Zaman zaman, dindeki bu teslimiyet anlayışını adeta bir tapınak fanatizmi ile eşdeğer bir çizgide değerlendiren kimi materyalistlerin şu tür analizler yaptığını görürüz: “Bütün dinlerin ortak özelliği, ‘kutsal’ sayılan bazı ‘akide’ ya da ‘dogma’lara dayanmalarıdır ve bunlar her türlü tartışmanın üstünde, mutlak itaat isteyen ilkeler teşkil ederler. Örneğin İslamiyet, sözcük olarak, Allah’ın Kelamı’na, yani Kuran’a mutlak itaati, ‘teslimiyet’i ifade eder. Bu yüzden de özgür düşünceye kapalıdır.”
Bir kere bu yaklaşım epistemolojik anlamda sorunludur, zira İslam’daki ‘teslimiyet’ iradenin feda edildiği bir fanatizmi değil, özgür iradenin gerçekleştiği bir duruma işaret etmektedir. Çünkü insanı tanımlayan en temel kavram iradedir. Prof. Dr. Şaban Ali Düzgün ‘Dini anlama klavuzu’ adlı eserinde bu konuda çok önemli bir tespitte bulunuyor: “Özgür insan ve özgür toplum, insanların ‘hayır’ deme hakkı korunarak inşa edilebilir. ‘Hayır’ deme hakkı engellenen insan, zihinsel ve duygusal radarları hasar aldığı için ömür boyu engelli hale gelir. Kötülüklere duyarsız, anonim, silik, kimliksiz ve kişiliksiz insanlar, hayır deme yetisi, yetkisi ve hakkının gaspıyla üretilmektedir. Kendilerini korumak için bile hayır diyemeyecek hale getirilen bu insanlar, bazen yalnız kalma korkusundan bazen de herhangi bir öfkenin muhatabı olmamak için hayır diyememektedirler.”
Maalesef İslam toplumlarında bireylerin, İmam-ı Maturidi’nin özellikle altını çizdiği ‘özgür bir ahlaki varlık’ olma vasfı yeterince güçlü olmadığı için Allah’ın bahşettiği ‘eylemlerini özgür iradesiyle seçme’ ve nihayetinde eylemlerinin sorumluluğuna sahip çıkma anlayışı da bir türlü gelişememiştir. Maturidi’nin, imanın gerçek manada oluşumunda özgür olmanın önemine vurgu yapan şu ifadeleri bir ibret vesikası niteliğindedir: “İmanla mükellef olmak ancak aklın mevcudiyetiyle gereklilik kazanır, bunun yanında imanı oluşturan hususların mahiyetinin bilinmesi de yine aklın tefekkür ve istidlali ile imkan dahiline girer; bu ise zihnin (kalp) bir fonksiyonundan ibarettir; iman da aynı statüye dahildir. Şu da var ki dil, vücudun diğer organları gibi cebir altında tutularak başkaları tarafından kullanılabilir. Halbuki Allah Teala,’dinde zorlama yoktur’ (2/256) buyurmuştur. Şu halde imanın gerçek manada oluşumunun cebir altında tutulabilen bir organa nisbet edilmesi mümkün değildir.”

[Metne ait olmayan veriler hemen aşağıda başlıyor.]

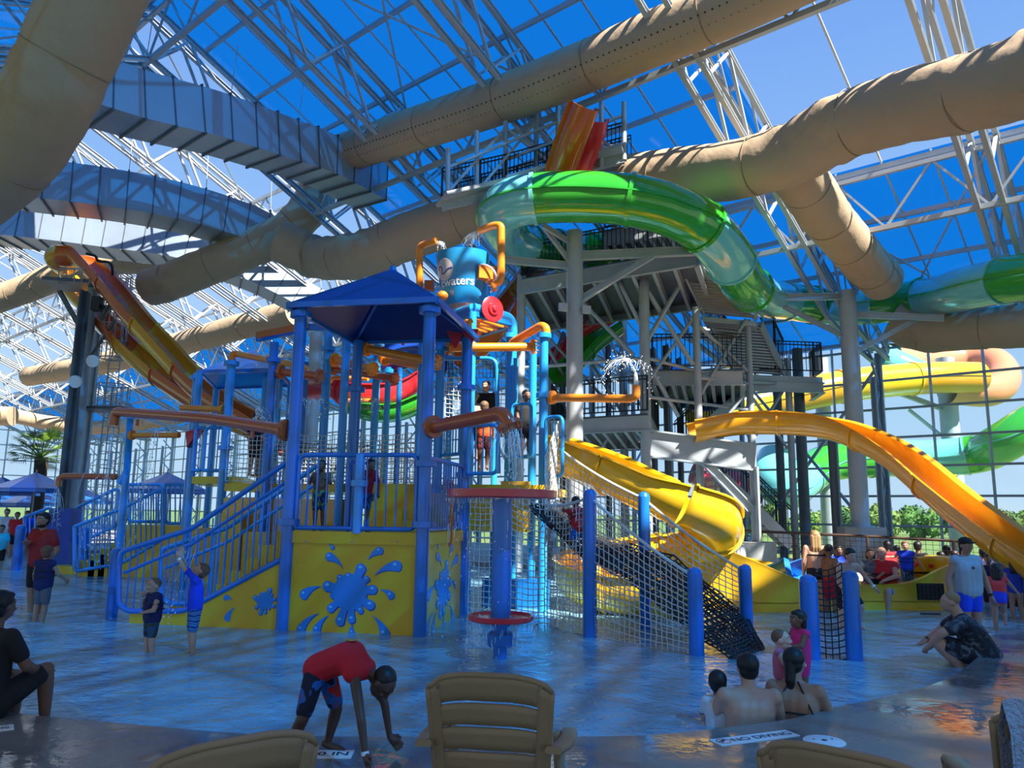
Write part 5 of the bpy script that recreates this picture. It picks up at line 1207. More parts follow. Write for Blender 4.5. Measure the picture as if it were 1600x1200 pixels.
def person(label, base, h, yaw, skin, pose=None, hair=('black', 'short'), top=None, bot=None, extras=(), kid=1.0, fat=1.0, vox=.016, face=True, cat='person', name='person', cut=None, beard=False, hands=True, hand_dir=None):
    """yaw: degrees; 0 faces the camera side (-Y), positive turns counterclockwise seen from above"""
    t = thing(name, label, cat, base); J = dict(STAND)
    if pose: J.update(pose)
    J = {k: V(v)*(1 if k in ('face', 'toe') else h) for k, v in J.items()}
    t.rotation_euler = (0, 0, R(yaw)); RT = offs_map.setdefault(id(t), None)
    B = MB(); f = h*fat; hs = kid
    side = (J['shL']-J['shR']).normalized(); spine = (J['nek']-J['pel']).normalized(); fr = side.cross(spine).normalized()   # front of the body
    hside = (J['hiL']-J['hiR']).normalized()
    def torso(b, g=0, lo=0, hi=1, arms=0):
        q = .036*f
        for s in (-1, 1):
            b.cap(J['pel']+hside*s*q, .068*f+g, J['che']+side*s*q*1.15, .068*f+g)
            b.cap(J['che']+side*s*q*1.15, .068*f+g, (J['sh'+('L' if s > 0 else 'R')]*.72+J['nek']*.28)-spine*.028*h, .040*f+g)
            b.cap((J['sh'+('L' if s > 0 else 'R')])-spine*.012*h, .036*f+g, J['nek']-spine*.035*h, .036*f+g)
        b.cap(J['pel'], .07*f+g, J['che'], .068*f+g)
    torso(B)
    B.cap(J['nek']-spine*.03*h, .033*f, lerp(J['nek'], J['hed'], .6), .03*f*hs)
    for s in 'LR':
        B.cap(J['sh'+s], .034*f, J['el'+s], .026*f); B.cap(J['el'+s], .027*f, J['wr'+s], .0175*f)
        B.cap(J['hi'+s], .058*f, J['kn'+s], .038*f); mid = lerp(J['kn'+s], J['an'+s], .3); B.cap(J['kn'+s], .037*f, mid, .037*f); B.cap(mid, .037*f, J['an'+s], .021*f)
        to = J.get('toe'+s, J['toe']*1.0)
        if 'toe'+s in J: to = to/h
        to = V(to).normalized(); B.cap(J['an'+s]-to*.02*h-V((0, 0, .015*h)), .023*h, J['an'+s]+to*.075*h-V((0, 0, .02*h)), .021*h); B.cap(J['an'+s]+to*.075*h-V((0, 0, .02*h)), .02*h, J['an'+s]+to*.11*h-V((0, 0, .024*h)), .014*h)
        if hands:
            d = (J['wr'+s]-J['el'+s]).normalized() if ('hd'+s) not in J else (J['hd'+s]/h).normalized()
            pn = d.cross(fr); pn = pn.normalized() if pn.length > .1 else side   # palm normal candidates
            wx = d.cross(pn).normalized(); up = J['wr'+s]
            B.cap(up, .018*h, up+d*.03*h, .02*h); B.cap(up+d*.02*h+wx*.012*h, .013*h, up+d*.045*h+wx*.016*h, .012*h); B.cap(up+d*.02*h-wx*.012*h, .013*h, up+d*.045*h-wx*.016*h, .012*h)
            for k, ln in enumerate((.034, .042, .040, .030)):
                a = up+d*.05*h+wx*(.024-.016*k)*h; m = a+d*ln*.55*h+wx*(.004-.0027*k)*h-pn*.004*h; e = m+(d*.85-pn*.5).normalized()*ln*.5*h
                B.cap(a, .0078*h, m, .0072*h, 7); B.cap(m, .0072*h, e, .006*h, 7)
            a = up+d*.012*h+wx*.018*h; m = a+(d*.6+wx*.9).normalized()*.03*h; B.cap(a, .011*h, m, .0085*h, 7); B.cap(m, .0085*h, m+d*.022*h, .007*h, 7)
    # head
    F_ = J['face'].normalized(); Z_ = (spine*.3+V((0, 0, .7))) if 'up' not in J else J['up']/h; Z_ = (Z_-F_*Z_.dot(F_)).normalized(); X_ = Z_.cross(F_)*-1
    M = Matrix((X_, -F_, Z_)).transposed(); c = J['hed']; e = h*hs
    B.ell(c+Z_*.008*e, (.050*e, .061*e, .057*e), M, 20, 14); B.ell(c+F_*.012*e-Z_*.032*e, (.039*e, .043*e, .038*e), M, 16, 10)
    B.ell(c+F_*.050*e-Z_*.044*e, (.018*e, .014*e, .015*e), M)
    B.cap(c+F_*.057*e+Z_*.006*e, .006*e, c+F_*.068*e-Z_*.016*e, .0085*e)
    for s in (-1, 1):
        B.ell(c+X_*s*.051*e-Z_*.006*e-F_*-.002*e, (.007*e, .012*e, .018*e), M, 10, 8); B.ell(c+X_*s*.021*e+F_*.052*e-Z_*.018*e, (.014*e, .01*e, .012*e), M, 8, 6)
        B.cap(c+X_*s*.010*e+F_*.059*e+Z_*.017*e, .005*e, c+X_*s*.032*e+F_*.049*e+Z_*.017*e, .005*e)
    o = B.local('body', SK[skin], t); remesh(o, min(vox, .0125*h), 2)
    if face:
        for s in (-1, 1):
            b = MB(); ec = c+X_*s*.020*e+F_*.0545*e+Z_*.004*e; b.ell(ec, (.0085*e, .0045*e, .005*e), M, 10, 6); ey = b.local('eye', EYEW, t)
            b = MB(); b.ell(ec+F_*.0025*e, (.0042*e, .0035*e, .0045*e), M, 8, 6); b.local('pupil', EYED, ey)
            b = MB(); b.cap(c+X_*s*.011*e+F_*.063*e+Z_*.020*e, .0028*e, c+X_*s*.032*e+F_*.053*e+Z_*.020*e, .002*e, 6); b.local('eyebrow', HAIR[hair[0]] if hair[0] in HAIR else HAIR['black'], t)
        b = MB(); b.ell(c+F_*.0575*e-Z_*.030*e, (.017*e, .006*e, .0055*e), M, 10, 6); b.local('mouth', LIP, t)
    if beard:
        b = MB(); b.ell(c+F_*.014*e-Z_*.055*e, (.041*e, .046*e, .021*e), M, 14, 8); b.local('beard', HAIR['black'], t)
    hm = HAIR.get(hair[0], HAIR['black'])
    if hair[1] != 'bald':
        b = MB(); tight = hair[1] == 'buzz'; g = 1.03 if tight else 1.10
        b.ell(c-F_*.012*e+Z_*.020*e, (.052*e*g, .056*e*g, .052*e*g), M, 18, 12)
        if not tight:
            b.ell(c-F_*.022*e-Z_*.012*e, (.051*e, .042*e, .048*e), M, 16, 10)
            b.ell(c+F_*.022*e+Z_*.048*e, (.042*e, .032*e, .018*e), M, 14, 8)
        if hair[1] in ('long', 'tail'):
            for k, x in enumerate((-.03, 0, .03) if hair[1] == 'long' else (0,)):
                a = c+X_*x*e-F_*.045*e; L = .24*h if hair[1] == 'long' else .17*h; z = V((0, 0, -1))
                b.cap(a, .03*e, a+z*L*.5-F_*.012*e, .027*e); b.cap(a+z*L*.5-F_*.012*e, .027*e, a+z*L+X_*x*.4*e, .012*e)
        if hair[1] == 'bob':
            for s in (-1, 1): b.cap(c+X_*s*.045*e-F_*.02*e, .022*e, c+X_*s*.042*e-F_*.02*e-Z_*.055*e, .02*e)
        ho = b.local('hair', hm, t); remesh(ho, .0075 if h > .5 else .006, 2)
    # clothes
    def seg(b, a, bb, t0, t1, ra, rb): b.cap(lerp(J[a], J[bb], t0), ra, lerp(J[a], J[bb], t1), rb)
    if top:
        kind, m = top[0], top[1]; b = MB(); g = .009*h if kind != 'vest' else .02*h
        if kind == 'bikini':
            for s in (-1, 1): b.ell(lerp(J['che'], J['nek'], .12)+side*s*.035*h+fr*.052*h, (.034*h, .024*h, .03*h))
            b2 = lerp(J['che'], J['nek'], .05); b.lathe(b2, [(.105*f, -.01*h), (.108*f, 0), (.105*f, .01*h)], 24, spine, False)
            o = b.local('bikini_top', m, t)
        else:
            torso(b, g*(1.3 if kind == 'tank' else 1))
            if kind == 'shirt':
                for s in 'LR': seg(b, 'sh'+s, 'el'+s, 0, .62, .043*f, .040*f)
                b.cap(J['hiL'], .064*f+g*.3, J['hiL']+V((0, 0, -.02*h)), .06*f); b.cap(J['hiR'], .064*f+g*.3, J['hiR']+V((0, 0, -.02*h)), .06*f)
            if kind == 'rash':
                for s in 'LR': seg(b, 'sh'+s, 'el'+s, 0, .9, .038*f, .031*f)
            if kind == 'suit':
                for s in 'LR': seg(b, 'hi'+s, 'kn'+s, 0, .1, .062*f, .058*f)
            o = b.local({'shirt': 'shirt', 'rash': 'rash_shirt', 'vest': 'life_vest', 'suit': 'swimsuit', 'tank': 'tank_top'}[kind], m, t); remesh(o, min(.014, .012*h), 3)
            if kind == 'vest' and 'bending' not in label:
                for k, z in enumerate((.25, .6)):
                    bb = MB(); p = lerp(J['pel'], J['che'], z+.35)
                    bb.path([p+(side*math.cos(a)*1.38+fr*math.sin(a)*1.0)*(.088*f+g*.9) for a in [2*math.pi*i/24 for i in range(25)]], .007*h, 6); bb.local('vest_strap', DBLK, t)
    if bot:
        kind, m = bot[0], bot[1]; b = MB()
        for s in (-1, 1): b.cap(J['pel']+hside*s*.036*f-spine*0, .076*f, J['pel']+hside*s*.036*f+spine*.03*h, .074*f)
        ln = {'shorts': .82, 'trunks': .6, 'brief': .12, 'bikini': .08, 'pants': 1}[kind]
        for s in 'LR': seg(b, 'hi'+s, 'kn'+s, 0, ln, .068*f, .052*f if ln > .3 else .064*f)
        o = b.local({'shorts': 'shorts', 'trunks': 'swim_trunks', 'brief': 'briefs', 'bikini': 'bikini_bottom', 'pants': 'trousers'}[kind], m, t); remesh(o, min(.014, .012*h), 3)
    for ex in extras:
        nm, m, fn = ex; b = MB(); fn(b, J, h, dict(F=F_, Z=Z_, X=X_, c=c, e=e, fr=fr, side=side, spine=spine, f=f)); b.local(nm, m, t)
    return t
offs_map = {}
def _local(s, name, m, parent, label=None):
    me = bpy.data.meshes.new(name); o = bpy.data.objects.new(name, me); COL.objects.link(o)
    me.from_pydata([tuple(v) for v in s.v], [], s.f); me.polygons.foreach_set('use_smooth', s.sm); me.materials.append(m); me.update(); o.parent = parent
    if label: o['label'] = label
    return o
MB.local = _local
def band(sd):   # wristband
    def fn(b, J, h, q):
        d = (J['wr'+sd]-J['el'+sd]).normalized(); b.lathe(J['wr'+sd]-d*.012*h, [(.021*h, -.011*h), (.0225*h, 0), (.021*h, .011*h)], 14, d, False)
    return ('wristband', WHITE, fn)
def cap_hat(m):
    def fn(b, J, h, q):
        c, e, Z, Fv, X = q['c'], q['e'], q['Z'], q['F'], q['X']; M = Matrix((X, -Fv, Z)).transposed()
        b.ell(c+Z*.03*e-Fv*.004*e, (.058*e, .066*e, .046*e), M, 18, 10); b.ell(c+Z*.028*e+Fv*.075*e, (.042*e, .045*e, .006*e), M, 16, 6)
    return ('cap', m, fn)
LYC = {}
def gz(px, py, z=ZF): return G(px, py, z)
ARMUP = dict(elL=(.10, -.06, .97), elR=(-.06, -.08, .98), wrL=(.06, -.13, 1.10), wrR=(-.01, -.14, 1.13))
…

İslam dünyasının bugün maruz kaldığı mağlubiyet travmasından ve şiddet sarmalından çıkabilmesi için gerekli olan, sağlıklı bir akılcılık ve eleştirel düşüncedir. Ne yazık ki İslam’ı siyasal bir ideolojiye indirgeyen çarpık anlayış, dinle siyaseti de özdeş hale getirmiştir.
***
Artık birtakım bahanelerin arkasına sığınmadan ifade etmek gerekiyor ki, Müslüman toplumlarının bugün yaşadıkları şiddet ve terör krizini derinleştiren hususların en başında insan hürriyetine gereken hassasiyeti göstermemeleri bulunmaktadır. Çünkü özgürlüğün olmadığı toplumlarda sağlıklı bir İslami anlayışın gelişmesi mümkün olmadığı gibi, baskı ve yasakların nasıl bir sosyolojik sonuç ürüteceğini kestirmenin de imkanı yoktur.